Mazzeo spiega che l’autorizzazione dei poligoni militari, in Sicilia come nel resto d’Italia, spetta, ogni cinque anni, al comitato misto paritetico, composto da esponenti delle forze armate e membri dell’Assemblea e della Giunta regionale. A luglio di questo anno scadrà la concessione di Drasy.

«Spero di sbagliarmi» continua «ma sono convinto che il comitato rinnoverà le autorizzazioni. La Sicilia non ha mai negato un progetto militare nell’isola». E riguardo alla nuova area: «È stata fatta una valutazione dell’impatto ambientale? Cosa pensano i cittadini, è stato aperto un dialogo con loro? E le associazioni ambientaliste? Non esiste in Italia un solo poligono di tiro che non abbia conseguenze ambientali disastrose; lo dice la relazione della Corte dei conti dello scorso anno».

Il sindaco Ferrarello, d’altro canto, ha sottolineato che quanto sottoscritto è un accordo di collaborazione, mentre le dovute autorizzazioni, non ancora richieste, spetteranno agli enti preposti. Nondimeno la posizione di Mazzeo è chiara: «È dagli anni ottanta che l’Esercito progetta un poligono a un passo dal Parco dei Nebrodi. Allora il piano venne bocciato dalle amministrazioni locali e da una grande mobilitazione popolare. Oggi, dopo quarant’anni, quel progetto ritorna. Un ulteriore processo di militarizzazione dell’isola».

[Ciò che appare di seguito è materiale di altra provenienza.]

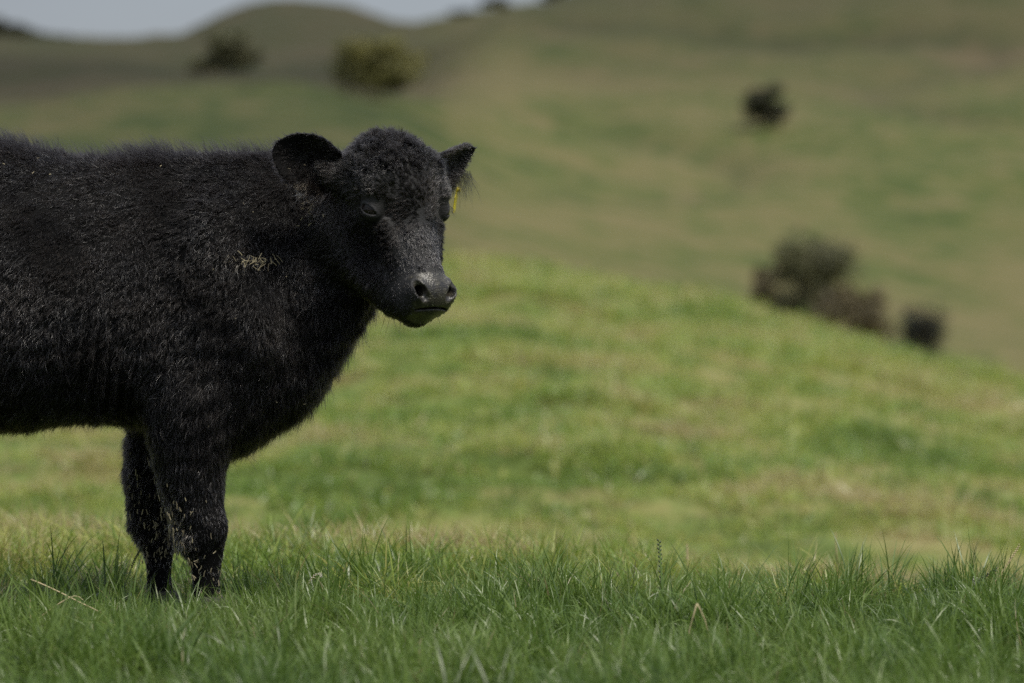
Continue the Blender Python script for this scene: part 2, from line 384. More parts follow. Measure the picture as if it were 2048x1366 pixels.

Un ultimo elemento dimostrerebbe che la nuova area non sia affatto alternativa a Drasy: secondo le informazioni in possesso di Lombardo, l’Esercito, in aggiunta all’accordo stipulato con i tre comuni, avrebbe chiesto una proroga sulla concessione del poligono.

«Il rischio è molto basso» sostiene il presidente di Mareamico «ma se dovessero tornare, organizzeremo nuovi sit-in. Il comitato di accoglienza è pronto».